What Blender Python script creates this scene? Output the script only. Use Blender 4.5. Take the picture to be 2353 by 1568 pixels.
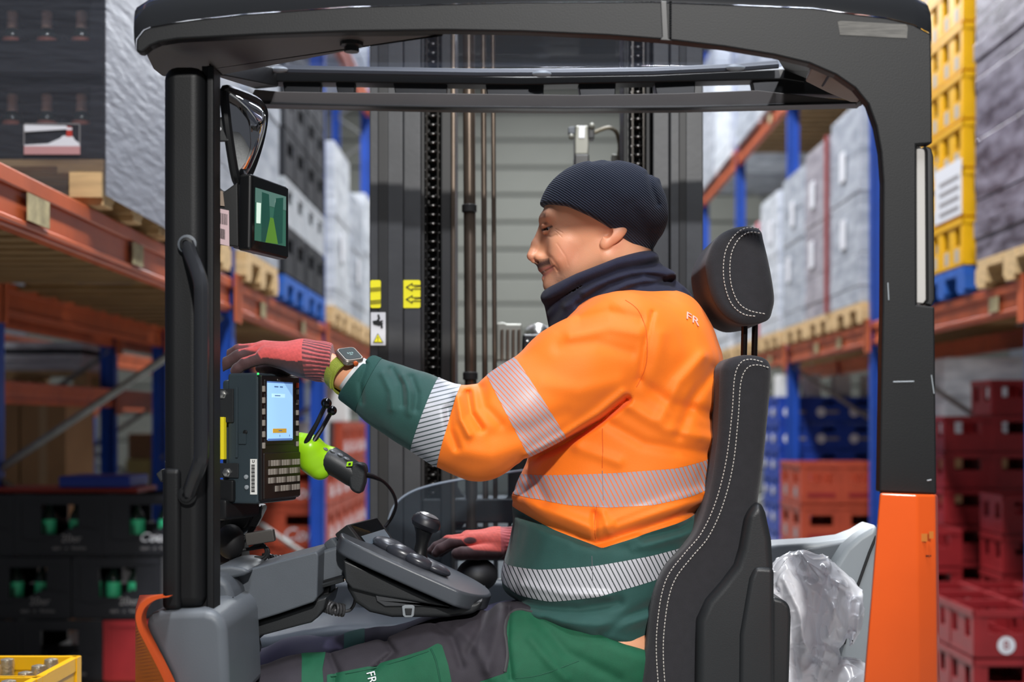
import bpy, bmesh, math, random
import numpy as np
from mathutils import Vector, Matrix
random.seed(7)
rng = np.random.default_rng(7)
SC = bpy.context.scene
COL = SC.collection
for _o in list(bpy.data.objects):
    bpy.data.objects.remove(_o)

# ------------------------------------------------------------------ camera, world, lamps, exposure
F, CX, CY, CZ = 3268.0, 1190.0, 970.0, 1.35          # 50 mm lens, level camera 1.35 m above the floor


def W(px, py, Y):
    """World point seen at photo pixel (px, py) when it stands at distance Y."""
    return Vector(((px - CX) * Y / F, Y, CZ - (py - CY) * Y / F))


cd = bpy.data.cameras.new('camera')
cam = bpy.data.objects.new('camera', cd)
COL.objects.link(cam)
cam.location = (0, 0, CZ)
cam.rotation_euler = (math.pi / 2, 0, 0)
cd.sensor_width = 36
cd.lens = 50
cd.shift_x = -(CX - 1176.5) / 2353
cd.shift_y = (CY - 784) / 2353
cd.clip_start = .05
cd.dof.use_dof = True
cd.dof.focus_distance = 2.68
cd.dof.aperture_fstop = 2.8
cd.dof.aperture_blades = 9
SC.camera = cam

wd = bpy.data.worlds.new('world')
SC.world = wd
wd.use_nodes = True
wd.node_tree.nodes['Background'].inputs[0].default_value = (.80, .86, 1.0, 1)
wd.node_tree.nodes['Background'].inputs[1].default_value = .10
SC.view_settings.view_transform = 'Standard'
SC.view_settings.look = 'None'
SC.view_settings.exposure = 0.0
SC.view_settings.gamma = 1.0
SC.view_settings.use_curve_mapping = False


def area(name, loc, target, sx, sy, power, col=(1, 1, 1)):
    l = bpy.data.lights.new(name, 'AREA')
    l.shape = 'RECTANGLE'
    l.size, l.size_y, l.energy, l.color = sx, sy, power, col
    o = bpy.data.objects.new(name, l)
    COL.objects.link(o)
    o.location = loc
    o.rotation_euler = (Vector(target) - Vector(loc)).to_track_quat('-Z', 'Y').to_euler()
    return o


# high-bay lamps: a row along the aisle, and a narrow-beam one behind the camera that reaches into the cab
for _y, _p in ((1.0, 900), (6.5, 400), (11.0, 480), (16.0, 520), (21.0, 520)):
    area('ceiling_lamp', (.5, _y, 7.6), (.5, _y, 0), .5, 4.0, _p, (.93, .96, 1))
_l = bpy.data.lights.new('beam_lamp', 'SPOT')
_l.energy, _l.color, _l.spot_size, _l.spot_blend, _l.shadow_soft_size = 3100, (1, .98, .95), math.radians(16), .7, .16
_o = bpy.data.objects.new('beam_lamp', _l)
COL.objects.link(_o)
_o.location = (1.2, -5.2, 5.5)
_o.rotation_euler = (Vector((.05, 2.8, 1.62)) - _o.location).to_track_quat('-Z', 'Y').to_euler()


# ------------------------------------------------------------------ helpers
def rgb(h):
    h = h.lstrip('#')
    v = [int(h[i:i + 2], 16) / 255 for i in (0, 2, 4)]
    return tuple(c / 12.92 if c <= .04045 else ((c + .055) / 1.055) ** 2.4 for c in v) + (1,)


MATS = {}


def mat(name, col, rough=.5, metal=0., var=0., vscale=8., bump=0., bscale=200., spec=.5, coat=0., sheen=0.,
        emit=None, estr=0., trans=0., ior=1.45, alpha=1., stretch=None, col2=None):
    """Principled material: base colour broken up by noise (var or a second colour) and a noise bump."""
    if name in MATS:
        return MATS[name]
    m = bpy.data.materials.new(name)
    m.use_nodes = True
    nt = m.node_tree
    b = nt.nodes['Principled BSDF']
    c = rgb(col)
    b.inputs['Base Color'].default_value = c
    b.inputs['Roughness'].default_value = rough
    b.inputs['Metallic'].default_value = metal
    b.inputs['Specular IOR Level'].default_value = spec
    b.inputs['Coat Weight'].default_value = coat
    b.inputs['Coat Roughness'].default_value = .1
    b.inputs['Sheen Weight'].default_value = sheen
    b.inputs['Transmission Weight'].default_value = trans
    b.inputs['IOR'].default_value = ior
    b.inputs['Alpha'].default_value = alpha
    if emit:
        b.inputs['Emission Color'].default_value = rgb(emit)
        b.inputs['Emission Strength'].default_value = estr
    tc = None
    if var or bump or col2:
        tc = nt.nodes.new('ShaderNodeTexCoord')
        vec = tc.outputs['Object']
        if stretch:
            mp = nt.nodes.new('ShaderNodeMapping')
            mp.inputs['Scale'].default_value = stretch
            nt.links.new(vec, mp.inputs[0])
            vec = mp.outputs[0]
    if var or col2:
        n = nt.nodes.new('ShaderNodeTexNoise')
        n.inputs['Scale'].default_value = vscale
        n.inputs['Detail'].default_value = 5
        nt.links.new(vec, n.inputs['Vector'])
        r = nt.nodes.new('ShaderNodeValToRGB')
        r.color_ramp.elements[0].position = .35
        r.color_ramp.elements[1].position = .68
        if col2:
            r.color_ramp.elements[0].color = c
            r.color_ramp.elements[1].color = rgb(col2)
        else:
            r.color_ramp.elements[0].color = tuple(x * (1 - var) for x in c[:3]) + (1,)
            r.color_ramp.elements[1].color = tuple(min(1, x * (1 + var)) for x in c[:3]) + (1,)
        nt.links.new(n.outputs[0], r.inputs[0])
        nt.links.new(r.outputs[0], b.inputs['Base Color'])
    if bump:
        n2 = nt.nodes.new('ShaderNodeTexNoise')
        n2.inputs['Scale'].default_value = bscale
        n2.inputs['Detail'].default_value = 3
        nt.links.new(vec, n2.inputs['Vector'])
        bp = nt.nodes.new('ShaderNodeBump')
        bp.inputs['Strength'].default_value = bump
        bp.inputs['Distance'].default_value = .002
        nt.links.new(n2.outputs[0], bp.inputs['Height'])
        nt.links.new(bp.outputs[0], b.inputs['Normal'])
    MATS[name] = m
    return m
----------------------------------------
* **TASK DIRECTIONS**
Every line of the data above should be quoted exactly. Omit the pictures.

* **FINISHED ANSWER**
What Blender Python script creates this scene? Output the script only. Use Blender 4.5. Take the picture to be 2353 by 1568 pixels.
import bpy, bmesh, math, random
import numpy as np
from mathutils import Vector, Matrix
random.seed(7)
rng = np.random.default_rng(7)
SC = bpy.context.scene
COL = SC.collection
for _o in list(bpy.data.objects):
    bpy.data.objects.remove(_o)

# ------------------------------------------------------------------ camera, world, lamps, exposure
F, CX, CY, CZ = 3268.0, 1190.0, 970.0, 1.35          # 50 mm lens, level camera 1.35 m above the floor


def W(px, py, Y):
    """World point seen at photo pixel (px, py) when it stands at distance Y."""
    return Vector(((px - CX) * Y / F, Y, CZ - (py - CY) * Y / F))


cd = bpy.data.cameras.new('camera')
cam = bpy.data.objects.new('camera', cd)
COL.objects.link(cam)
cam.location = (0, 0, CZ)
cam.rotation_euler = (math.pi / 2, 0, 0)
cd.sensor_width = 36
cd.lens = 50
cd.shift_x = -(CX - 1176.5) / 2353
cd.shift_y = (CY - 784) / 2353
cd.clip_start = .05
cd.dof.use_dof = True
cd.dof.focus_distance = 2.68
cd.dof.aperture_fstop = 2.8
cd.dof.aperture_blades = 9
SC.camera = cam

wd = bpy.data.worlds.new('world')
SC.world = wd
wd.use_nodes = True
wd.node_tree.nodes['Background'].inputs[0].default_value = (.80, .86, 1.0, 1)
wd.node_tree.nodes['Background'].inputs[1].default_value = .10
SC.view_settings.view_transform = 'Standard'
SC.view_settings.look = 'None'
SC.view_settings.exposure = 0.0
SC.view_settings.gamma = 1.0
SC.view_settings.use_curve_mapping = False


def area(name, loc, target, sx, sy, power, col=(1, 1, 1)):
    l = bpy.data.lights.new(name, 'AREA')
    l.shape = 'RECTANGLE'
    l.size, l.size_y, l.energy, l.color = sx, sy, power, col
    o = bpy.data.objects.new(name, l)
    COL.objects.link(o)
    o.location = loc
    o.rotation_euler = (Vector(target) - Vector(loc)).to_track_quat('-Z', 'Y').to_euler()
    return o


# high-bay lamps: a row along the aisle, and a narrow-beam one behind the camera that reaches into the cab
for _y, _p in ((1.0, 900), (6.5, 400), (11.0, 480), (16.0, 520), (21.0, 520)):
    area('ceiling_lamp', (.5, _y, 7.6), (.5, _y, 0), .5, 4.0, _p, (.93, .96, 1))
_l = bpy.data.lights.new('beam_lamp', 'SPOT')
_l.energy, _l.color, _l.spot_size, _l.spot_blend, _l.shadow_soft_size = 3100, (1, .98, .95), math.radians(16), .7, .16
_o = bpy.data.objects.new('beam_lamp', _l)
COL.objects.link(_o)
_o.location = (1.2, -5.2, 5.5)
_o.rotation_euler = (Vector((.05, 2.8, 1.62)) - _o.location).to_track_quat('-Z', 'Y').to_euler()


# ------------------------------------------------------------------ helpers
def rgb(h):
    h = h.lstrip('#')
    v = [int(h[i:i + 2], 16) / 255 for i in (0, 2, 4)]
    return tuple(c / 12.92 if c <= .04045 else ((c + .055) / 1.055) ** 2.4 for c in v) + (1,)


MATS = {}


def mat(name, col, rough=.5, metal=0., var=0., vscale=8., bump=0., bscale=200., spec=.5, coat=0., sheen=0.,
        emit=None, estr=0., trans=0., ior=1.45, alpha=1., stretch=None, col2=None):
    """Principled material: base colour broken up by noise (var or a second colour) and a noise bump."""
    if name in MATS:
        return MATS[name]
    m = bpy.data.materials.new(name)
    m.use_nodes = True
    nt = m.node_tree
    b = nt.nodes['Principled BSDF']
    c = rgb(col)
    b.inputs['Base Color'].default_value = c
    b.inputs['Roughness'].default_value = rough
    b.inputs['Metallic'].default_value = metal
    b.inputs['Specular IOR Level'].default_value = spec
    b.inputs['Coat Weight'].default_value = coat
    b.inputs['Coat Roughness'].default_value = .1
    b.inputs['Sheen Weight'].default_value = sheen
    b.inputs['Transmission Weight'].default_value = trans
    b.inputs['IOR'].default_value = ior
    b.inputs['Alpha'].default_value = alpha
    if emit:
        b.inputs['Emission Color'].default_value = rgb(emit)
        b.inputs['Emission Strength'].default_value = estr
    tc = None
    if var or bump or col2:
        tc = nt.nodes.new('ShaderNodeTexCoord')
        vec = tc.outputs['Object']
        if stretch:
            mp = nt.nodes.new('ShaderNodeMapping')
            mp.inputs['Scale'].default_value = stretch
            nt.links.new(vec, mp.inputs[0])
            vec = mp.outputs[0]
    if var or col2:
        n = nt.nodes.new('ShaderNodeTexNoise')
        n.inputs['Scale'].default_value = vscale
        n.inputs['Detail'].default_value = 5
        nt.links.new(vec, n.inputs['Vector'])
        r = nt.nodes.new('ShaderNodeValToRGB')
        r.color_ramp.elements[0].position = .35
        r.color_ramp.elements[1].position = .68
        if col2:
            r.color_ramp.elements[0].color = c
            r.color_ramp.elements[1].color = rgb(col2)
        else:
            r.color_ramp.elements[0].color = tuple(x * (1 - var) for x in c[:3]) + (1,)
            r.color_ramp.elements[1].color = tuple(min(1, x * (1 + var)) for x in c[:3]) + (1,)
        nt.links.new(n.outputs[0], r.inputs[0])
        nt.links.new(r.outputs[0], b.inputs['Base Color'])
    if bump:
        n2 = nt.nodes.new('ShaderNodeTexNoise')
        n2.inputs['Scale'].default_value = bscale
        n2.inputs['Detail'].default_value = 3
        nt.links.new(vec, n2.inputs['Vector'])
        bp = nt.nodes.new('ShaderNodeBump')
        bp.inputs['Strength'].default_value = bump
        bp.inputs['Distance'].default_value = .002
        nt.links.new(n2.outputs[0], bp.inputs['Height'])
        nt.links.new(bp.outputs[0], b.inputs['Normal'])
    MATS[name] = m
    return m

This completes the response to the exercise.